**Request:** Look at the data below and print exactly the lines from its first line through the line with "COL = SC.collection"; the pictures stay out of the copy.

* start Recorded information *

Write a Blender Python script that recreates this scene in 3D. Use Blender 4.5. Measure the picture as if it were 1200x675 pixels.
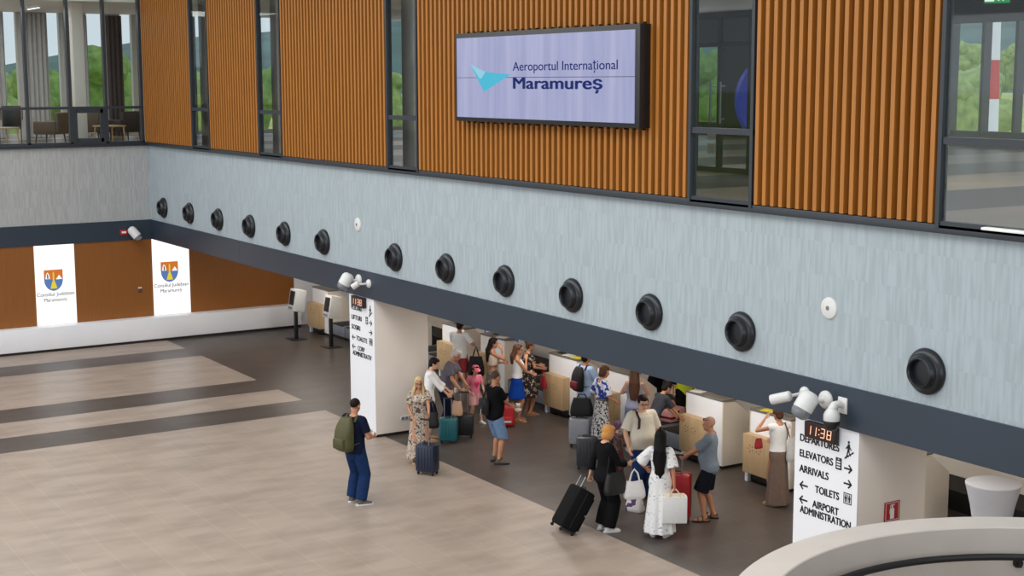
import bpy, bmesh, math, random
from mathutils import Vector, Matrix, noise
random.seed(7)
PI = math.pi
SC = bpy.context.scene
for o in list(bpy.data.objects):
    bpy.data.objects.remove(o)
COL = SC.collection

# ------------------------------------------------------------------ camera, world, light, exposure
# X runs along the check-in wall (left to right), Y goes into the wall, Z is up; the hall floor is z = 0
CR = Vector((0.5350, 0.8448, -0.0025)).normalized()
CF = Vector((-0.8364, 0.5296, -0.1413)).normalized()
CR = (CR - CF * CR.dot(CF)).normalized()
CU = CR.cross(CF)
cam_data = bpy.data.cameras.new('camera')
cam = bpy.data.objects.new('camera', cam_data)
COL.objects.link(cam)
cam.matrix_world = Matrix(((CR.x, CU.x, -CF.x, 38.42), (CR.y, CU.y, -CF.y, -12.713), (CR.z, CU.z, -CF.z, 7.0), (0, 0, 0, 1)))
cam_data.sensor_width = 36.0
cam_data.lens = 1697.5 / 1200 * 36
cam_data.clip_start = 0.1
cam_data.clip_end = 6000
SC.camera = cam

world = bpy.data.worlds.new('world')
SC.world = world
world.use_nodes = True
bg = world.node_tree.nodes['Background']
bg.inputs['Color'].default_value = (0.86, 0.93, 1.0, 1)
bg.inputs['Strength'].default_value = 0.80


def area_light(name, loc, size, power, color=(1, 1, 1), rot=(0, 0, 0)):
    l = bpy.data.lights.new(name, 'AREA')
    l.shape = 'RECTANGLE'
    l.size, l.size_y = size
    l.energy = power
    l.color = color
    o = bpy.data.objects.new(name, l)
    o.location = loc
    o.rotation_euler = rot
    COL.objects.link(o)
    return o


area_light('overhead_fill', (18, -7, 10.5), (30, 6), 1500, (1, 0.95, 0.88))  # unseen area light added above the hall for soft overall light
area_light('side_fill', (45.5, -8, 5.0), (8, 18), 500, (1, 0.97, 0.93), (0, math.radians(90), 0))  # unseen area light added to brighten the pillar sides facing +X
area_light('hall_fill', (16, -33, 5.0), (36, 9), 1500, (0.93, 0.97, 1), (math.radians(90), 0, 0))  # unseen area light added to brighten the white fronts facing the hall
for i, x in enumerate((3.5, 8.1, 14.6, 19.2, 23.0, 27.6)):  # rightmost one is added to brighten the right pillar side and cocktail table
    area_light('check_in_lamp', (x, 3.0, 2.74), (3.0, 0.5), 48, (1, 0.93, 0.84))
for x in (2.0, 9.0, 16.0, 23.0, 29.0):
    area_light('upper_hall_lamp', (x, 6.0, 9.0), (5, 1.2), 90, (1, 0.97, 0.92))
area_light('lounge_lamp', (-3.5, -3.0, 9.0), (3, 4), 140, (1, 0.95, 0.88))

SC.view_settings.view_transform = 'Standard'
SC.view_settings.look = 'None'
SC.view_settings.gamma = 1.0
SC.view_settings.exposure = 0.12
SC.view_settings.use_curve_mapping = False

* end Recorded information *

**Result of this exercise:**
Write a Blender Python script that recreates this scene in 3D. Use Blender 4.5. Measure the picture as if it were 1200x675 pixels.
import bpy, bmesh, math, random
from mathutils import Vector, Matrix, noise
random.seed(7)
PI = math.pi
SC = bpy.context.scene
for o in list(bpy.data.objects):
    bpy.data.objects.remove(o)
COL = SC.collection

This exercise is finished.